EX-5 4 d303713dex5.htm EX-5 EX-5

Exhibit 5

[LETTERHEAD OF EATON CORPORATION]

February 24, 2012

Board of Directors

Eaton Corporation

Ladies and Gentlemen:

As General Counsel of Eaton Corporation (the “Company”), I am furnishing this opinion in connection with an automatic shelf registration statement on Form S-3 (the “Registration Statement”) being filed with the Securities and Exchange Commission (the “Commission”) under the Securities Act of 1933, as amended, relating to the offering from time to time by the Company, as set forth in the prospectus contained in the Registration Statement (the “Prospectus”) and as to be set forth in one or more supplements to the Prospectus (each such supplement, a “Prospectus Supplement”), of (i) debt securities (the “Debt Securities”), (ii) preferred shares (the “Preferred Shares”), (iii) common shares (the “Common Shares”), (iv) warrants to purchase Debt Securities, Preferred Shares, Common Shares or any combination thereof (the “Warrants”), and (v) units that include any combination of the foregoing (the “Units”). The Debt Securities, the Preferred Shares, the Common Shares, the Warrants and the Units are collectively referred to as the “Securities”.
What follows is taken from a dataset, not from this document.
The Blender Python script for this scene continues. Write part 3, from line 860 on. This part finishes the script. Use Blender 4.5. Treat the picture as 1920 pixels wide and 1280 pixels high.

I have examined the resolutions of the Board of Directors of the Company (the “Resolutions”) authorizing the issuance, offering and sale of the Securities, and I have examined such corporate records of the Company and such other documents and certificates as I have deemed necessary as a basis for the opinions hereinafter expressed.

Based on the foregoing, and having regard for such legal considerations as I have deemed relevant, I am of the opinion that, under the laws of the State of Ohio (and with respect to any Debt Securities issued under an indenture dated as of April 1, 1994, between the Company and The Bank of New York Mellon Trust Company N.A., as successor to JPMorgan Chase Bank, N.A, as trustee, under the laws of the state of New York):

The Debt Securities (including Debt Securities issuable upon conversion of or exchange for Warrants) have been duly authorized and, when issued and delivered in accordance with the then current resolutions of the Company’s Board of Directors, and in accordance with the terms of such Debt Securities and any indenture under which such Debt Securities may be issued, will be valid and legally binding obligations of the Company.

The Preferred Shares and the Common Shares (including Preferred Shares and Common Shares issuable upon conversion of or exchange for any Security) have been


duly authorized and, when issued and delivered to and paid for by the purchasers thereof in accordance with the Company’s Amended Articles of Incorporation and the then current resolutions of the Board of Directors, will be validly issued, fully paid and non-assessable.

The Warrants have been duly authorized and, when issued and delivered in accordance with the then current resolutions of the Company’s Board of Directors, and in accordance with the terms of such Warrants will be valid and legally binding obligations of the Company.

The opinions set forth above are subject, as to enforcement, to (i) bankruptcy, insolvency (including, without limitation, all laws relating to fraudulent transfers), reorganization, moratorium or other similar laws relating to or affecting the enforcement of creditors’ rights generally, (ii) general principles of equity and (iii) provisions of law that require that a judgment for money damages rendered by a court in the United States be expressed only in United States dollars.

I hereby consent to the use of this opinion as an exhibit to the Registration Statement and to the use of my name under the heading “Legal Opinions” in the Prospectus.